UAT Best Practices for JVM Upgrade Validation

User Acceptance Testing (UAT) is a critical step when validating upgrades such as moving to a different Java build or deploying new versions of Ambience/Repertoire. To ensure production‑readiness, UAT should closely mirror real‑world conditions and provide measurable evidence of stability, performance, and functional correctness.

Best Practices

  • Mirror Production Environment Align UAT with Production hardware, JVM build, OS settings, and configuration. This ensures that any issues observed are representative of actual deployment conditions.
  • Replicate Traffic Patterns Design UAT test plans based on real Production traffic and concurrency, including peak loads. Sustained concurrency and longer uptimes should be simulated to capture potential stability issues.
  • Collect GC Logs Monitor garbage collection logs for pause times, frequency of full GCs, and memory pressure. These indicators help identify performance bottlenecks or risks of instability.
  • Compare Performance Baselines Establish a baseline by comparing existing and new Java metrics against current Production metrics.

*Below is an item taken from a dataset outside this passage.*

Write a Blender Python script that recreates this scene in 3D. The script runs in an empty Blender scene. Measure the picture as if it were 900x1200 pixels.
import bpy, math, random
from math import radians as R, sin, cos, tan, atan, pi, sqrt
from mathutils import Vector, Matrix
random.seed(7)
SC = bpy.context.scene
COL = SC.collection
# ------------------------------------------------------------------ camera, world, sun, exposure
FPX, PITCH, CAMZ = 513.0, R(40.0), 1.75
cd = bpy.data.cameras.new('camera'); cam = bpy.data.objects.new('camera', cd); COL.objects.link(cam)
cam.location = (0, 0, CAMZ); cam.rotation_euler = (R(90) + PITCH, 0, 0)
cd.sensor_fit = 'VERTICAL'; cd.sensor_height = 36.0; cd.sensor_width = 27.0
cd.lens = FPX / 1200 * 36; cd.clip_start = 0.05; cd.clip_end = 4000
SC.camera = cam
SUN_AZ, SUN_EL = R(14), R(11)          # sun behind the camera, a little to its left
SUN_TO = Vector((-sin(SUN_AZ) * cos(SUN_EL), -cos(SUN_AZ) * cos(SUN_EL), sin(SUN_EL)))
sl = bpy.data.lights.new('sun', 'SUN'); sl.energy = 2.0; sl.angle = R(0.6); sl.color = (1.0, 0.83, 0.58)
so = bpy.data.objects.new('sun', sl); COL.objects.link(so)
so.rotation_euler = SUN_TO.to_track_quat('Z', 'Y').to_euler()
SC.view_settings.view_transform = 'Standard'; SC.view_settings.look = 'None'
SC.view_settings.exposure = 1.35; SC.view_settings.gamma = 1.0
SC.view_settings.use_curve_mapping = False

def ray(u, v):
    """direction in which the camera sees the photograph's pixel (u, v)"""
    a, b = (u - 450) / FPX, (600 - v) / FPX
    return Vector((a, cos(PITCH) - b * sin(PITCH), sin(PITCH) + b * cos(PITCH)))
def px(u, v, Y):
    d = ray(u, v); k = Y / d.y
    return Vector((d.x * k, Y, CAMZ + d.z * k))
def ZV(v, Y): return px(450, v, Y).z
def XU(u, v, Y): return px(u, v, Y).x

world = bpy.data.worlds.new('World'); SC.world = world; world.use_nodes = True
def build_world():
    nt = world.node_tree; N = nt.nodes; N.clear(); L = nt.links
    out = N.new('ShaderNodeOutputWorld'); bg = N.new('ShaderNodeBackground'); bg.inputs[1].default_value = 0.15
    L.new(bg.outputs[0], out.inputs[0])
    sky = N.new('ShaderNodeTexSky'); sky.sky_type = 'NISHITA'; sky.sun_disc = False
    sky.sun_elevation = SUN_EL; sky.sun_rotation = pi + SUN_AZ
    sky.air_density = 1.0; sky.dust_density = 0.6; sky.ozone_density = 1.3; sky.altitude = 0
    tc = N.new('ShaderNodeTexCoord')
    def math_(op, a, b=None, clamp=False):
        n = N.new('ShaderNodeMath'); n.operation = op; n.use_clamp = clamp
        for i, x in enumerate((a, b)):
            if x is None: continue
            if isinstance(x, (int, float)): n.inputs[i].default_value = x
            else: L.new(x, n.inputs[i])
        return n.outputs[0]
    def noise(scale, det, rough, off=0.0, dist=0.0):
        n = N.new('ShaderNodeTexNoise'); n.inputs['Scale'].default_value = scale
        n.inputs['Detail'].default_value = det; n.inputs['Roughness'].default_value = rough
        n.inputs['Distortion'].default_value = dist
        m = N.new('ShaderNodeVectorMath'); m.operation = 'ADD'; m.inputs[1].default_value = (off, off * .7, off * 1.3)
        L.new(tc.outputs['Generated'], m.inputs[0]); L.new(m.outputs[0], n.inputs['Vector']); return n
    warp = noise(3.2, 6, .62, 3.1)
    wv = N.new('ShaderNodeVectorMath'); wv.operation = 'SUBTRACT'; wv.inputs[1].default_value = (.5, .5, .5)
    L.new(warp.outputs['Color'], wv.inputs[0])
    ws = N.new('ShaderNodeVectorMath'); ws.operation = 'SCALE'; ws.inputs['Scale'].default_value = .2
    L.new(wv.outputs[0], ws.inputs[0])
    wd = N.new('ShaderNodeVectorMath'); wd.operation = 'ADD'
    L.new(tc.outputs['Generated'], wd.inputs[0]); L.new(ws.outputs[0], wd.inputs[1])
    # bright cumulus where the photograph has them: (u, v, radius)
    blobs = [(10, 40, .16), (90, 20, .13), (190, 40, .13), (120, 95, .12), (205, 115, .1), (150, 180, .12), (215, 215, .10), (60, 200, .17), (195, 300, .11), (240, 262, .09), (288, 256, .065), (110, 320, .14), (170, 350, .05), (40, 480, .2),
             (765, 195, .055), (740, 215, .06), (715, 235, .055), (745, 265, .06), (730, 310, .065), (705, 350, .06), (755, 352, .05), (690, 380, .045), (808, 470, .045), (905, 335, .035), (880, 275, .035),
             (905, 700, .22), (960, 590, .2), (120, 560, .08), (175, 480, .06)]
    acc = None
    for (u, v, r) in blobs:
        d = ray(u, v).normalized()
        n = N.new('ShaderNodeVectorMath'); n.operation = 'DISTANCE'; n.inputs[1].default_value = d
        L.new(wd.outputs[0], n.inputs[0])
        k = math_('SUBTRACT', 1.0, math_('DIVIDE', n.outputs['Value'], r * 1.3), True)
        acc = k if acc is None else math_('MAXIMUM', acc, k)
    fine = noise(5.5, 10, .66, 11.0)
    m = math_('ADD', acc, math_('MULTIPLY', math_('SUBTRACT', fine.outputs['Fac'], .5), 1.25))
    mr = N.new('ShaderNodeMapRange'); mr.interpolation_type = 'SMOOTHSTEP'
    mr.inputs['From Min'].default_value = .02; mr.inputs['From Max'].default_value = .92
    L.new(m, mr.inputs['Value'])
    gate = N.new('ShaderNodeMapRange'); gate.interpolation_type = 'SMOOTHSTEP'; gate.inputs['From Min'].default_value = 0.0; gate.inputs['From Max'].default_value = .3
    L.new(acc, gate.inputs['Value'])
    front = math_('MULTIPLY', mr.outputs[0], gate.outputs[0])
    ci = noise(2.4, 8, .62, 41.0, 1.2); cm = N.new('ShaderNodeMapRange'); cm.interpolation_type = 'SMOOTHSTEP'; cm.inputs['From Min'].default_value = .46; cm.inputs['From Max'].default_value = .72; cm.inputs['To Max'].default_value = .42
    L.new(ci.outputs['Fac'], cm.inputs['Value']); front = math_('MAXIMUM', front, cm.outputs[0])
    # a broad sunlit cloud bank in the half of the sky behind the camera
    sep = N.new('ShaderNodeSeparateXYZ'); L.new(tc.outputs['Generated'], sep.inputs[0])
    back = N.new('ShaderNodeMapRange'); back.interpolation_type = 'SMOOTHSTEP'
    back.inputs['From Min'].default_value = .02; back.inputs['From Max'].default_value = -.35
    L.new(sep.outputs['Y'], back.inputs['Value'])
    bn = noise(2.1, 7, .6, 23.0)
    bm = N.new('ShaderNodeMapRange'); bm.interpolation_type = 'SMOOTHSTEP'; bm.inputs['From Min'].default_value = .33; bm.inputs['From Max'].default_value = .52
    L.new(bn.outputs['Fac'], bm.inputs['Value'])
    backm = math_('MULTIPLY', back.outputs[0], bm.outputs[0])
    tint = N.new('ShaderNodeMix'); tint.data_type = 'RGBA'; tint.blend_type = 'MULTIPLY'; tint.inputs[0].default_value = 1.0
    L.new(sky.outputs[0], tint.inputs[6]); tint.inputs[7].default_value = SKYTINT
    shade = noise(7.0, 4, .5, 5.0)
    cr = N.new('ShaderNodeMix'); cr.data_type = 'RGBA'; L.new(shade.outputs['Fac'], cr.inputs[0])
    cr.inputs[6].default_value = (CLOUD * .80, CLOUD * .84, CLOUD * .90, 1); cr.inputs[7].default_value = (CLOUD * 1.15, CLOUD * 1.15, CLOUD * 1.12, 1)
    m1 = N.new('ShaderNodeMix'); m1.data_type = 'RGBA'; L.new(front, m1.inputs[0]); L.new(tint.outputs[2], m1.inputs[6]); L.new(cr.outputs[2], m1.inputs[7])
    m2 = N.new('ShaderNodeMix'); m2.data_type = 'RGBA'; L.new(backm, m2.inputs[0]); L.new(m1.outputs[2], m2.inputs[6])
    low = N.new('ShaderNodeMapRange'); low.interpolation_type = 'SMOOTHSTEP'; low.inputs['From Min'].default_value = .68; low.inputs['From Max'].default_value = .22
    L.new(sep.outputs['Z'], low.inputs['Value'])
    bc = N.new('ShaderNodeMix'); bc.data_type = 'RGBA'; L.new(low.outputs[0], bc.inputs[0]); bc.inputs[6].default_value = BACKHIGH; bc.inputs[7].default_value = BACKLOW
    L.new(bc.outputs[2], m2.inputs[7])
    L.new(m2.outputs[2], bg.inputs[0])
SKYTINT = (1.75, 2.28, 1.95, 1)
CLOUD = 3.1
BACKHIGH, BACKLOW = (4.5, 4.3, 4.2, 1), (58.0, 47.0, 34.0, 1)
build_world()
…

This highlights regressions in response times or resource utilization.
  • Run Functional Regression Execute regression suites covering critical business logic. This ensures that JVM or library changes do not introduce subtle errors in calculations or workflows.
  • Ensure Data Volume Parity Populate UAT databases with data volumes and complexity similar to Production. Performance can vary significantly when processing real‑world datasets versus clean test data.
  • Include Failure/Recovery Scenarios Test resilience by simulating service restarts and network blips. Validate that the runtime recovers gracefully under these conditions.
  • Review Logs for Errors Regularly review logs for ERROR and WARN entries, even if reports appear functional. Overlooked errors can indicate deeper issues that may surface under load.

Recommendations

  • Automate UAT test execution to avoid manual overhead and ensure consistency across releases.
  • Collaborate closely with QA teams to design realistic test scenarios.
  • Document findings and compare against Production metrics to build confidence in readiness.